I Am David

i-am-davidI Am David

by Anne Holm

For as long as he can remember, the concentration camp in Eastern Europe has been twelve-year-old David’s only life.  He knows nothing about the outside world, but when he is given the chance to escape, he seizes it and runs.  With the enemy around every corner, he struggles to survive in this dangerous new environment.  His only possessions are a bottle of water, a compass, some bread, and a pocket knife, which he must use to reach the safety of Denmark.  Will it be enough?

David is quite intelligent and resourceful for a twelve-year-old.  When I read the book for the first time at age nine, I thoroughly enjoyed it.  Looking back on it now, it seems a bit unrealistic that David could have survived on his own for so long in such an unfamiliar world and without being caught.  In all fairness, though, perhaps he was hardened during his time in the camp.  A child living without parents in such a brutal environment would need to quickly become capable and independent.

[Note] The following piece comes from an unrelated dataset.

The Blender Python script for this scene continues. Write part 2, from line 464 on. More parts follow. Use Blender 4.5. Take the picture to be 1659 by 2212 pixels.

While the story may be slightly unrealistic, this small flaw is offset by the fact that David offers the reader an example of a self-dependent child who must make his own decisions and bear the consequences on his own shoulders.  Despite his maturity for his age, David is still somewhat innocent and naïve in some ways.  The innocence contributes to his desire to always do the right thing, while the naivety occasionally leaves him wondering what the right thing actually is.  David’s dilemma provides an opportunity for discussion about his moral character and its application to morality in general.

As is the case with any book, especially historical fiction, the more background knowledge the reader has, the more he or she will enjoy I Am David.  However, this book is written in such a way that not much background information is needed.  When I read it, I didn’t know much about World War II besides the little I had learned in school.  As a child, David doesn’t understand everything he sees, and his interpretation of events is sometimes confused. With more background knowledge, I may have understood more about what was happening to David instead of just viewing it from his perspective.  It may be helpful for the parents to provide this background knowledge for their children in order to help them better grasp the meaning of events.

David’s age makes him a character with whom children can easily identify.  When I was younger, my daydreaming often involved imagining myself in the same situation as the characters in the book I was currently reading and mentally acting out the scenes.  Holm created a unique story about a boy, young and alone, seeking refuge in a completely foreign country that seems nearly impossible to reach given what he has.  Through I Am David, the reader sees the aftermath of World War II with the eyes of a child, experiencing the confusion, distrust, and mistakes of a young boy in an unforgiving world.

If you are looking for a book to satisfy your young voracious reader or to read aloud before bed, this could be it.  With its simple vocabulary and young, easy-to-identify-with character, I Am David also provides historical perspective and is excellent for discussion between children and parents.